Conversar con Guillermo,
acompañados de una copa de vino tinto, era sin duda un gran placer.
Siempre con una historia en una mano y una broma en la otra, hacía de
una tarde cualquiera, una especial. De una amistad de dos, pasó a ser una de
tres pues, con soltura y naturalidad, mi amigo se convirtió en amigo de mi
esposo, quien llegó a conocer a mi “colega” a través de las historias que le
había escuchado y que yo le compartía.
La opinión de mi hija, al llamarlo “todo un caballero”, resultó cierta.
Su forma de hablar, contrastante con aquellas expresiones que “El Ñerito” usaba, eran algo que
disfrutaba y me hacía reír.

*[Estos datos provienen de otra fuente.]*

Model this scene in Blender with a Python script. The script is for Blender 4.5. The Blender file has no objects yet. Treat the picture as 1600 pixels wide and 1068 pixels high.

Siempre informado y atento a gran diversidad de
temas, era quien abría el juego de la plática, así, como quien pone la primera
ficha en una partida dominó.
Fantasioso lector y gustoso de la historia, me recomendaba libros y
compartía sus críticas como quien sabe un poco más que los demás.
Fue por eso que, cuando me enteré de su escolaridad, no sólo me
sorprendí sino añadí un motivo de admiración por él. Como en muchas otras áreas
de su vida, levantándose, aunque fuera de puntitas para rebasar su
circunstancia, no le permitía, a lo que algunos llaman “destino”, que le
impusiera sus límites.
He escuchado de historias de gente que nace en la pobreza y se supera
hasta tener una vida acomodada; o aquellos que, no teniendo educación alguna,
encuentran un oficio y se convierten en gente respetable y de éxito. En el caso
de mi amigo, su biografía contiene un poquito de todo, pero yo recalcaría una
cualidad en especial: Su permanente deseo de aprender y experimentar cosas
nuevas.
Así, aunque su educación formal fue corta, se transformó en lo que
reconoceríamos como un hombre culto y educado; no dejándose limitar por la edad
ni por la excusa de no haber ido a una universidad, avanzó como un gran
autodidacta, puliendo su intelecto y haciéndose sensible a las bellezas más sofisticadas.
Por eso, ahora, cuando alguien justifica su ignorancia bajo la excusa
de falta de escuela, pienso en Guillermo
y sonrío, pensando, ¡si lo hubieras conocido!
P. D. Un mes, amigo, y sigo buscándote en mi pantalla pero, al
recordarte, las risas que me surgen en el corazón dan consuelo a mi tristeza.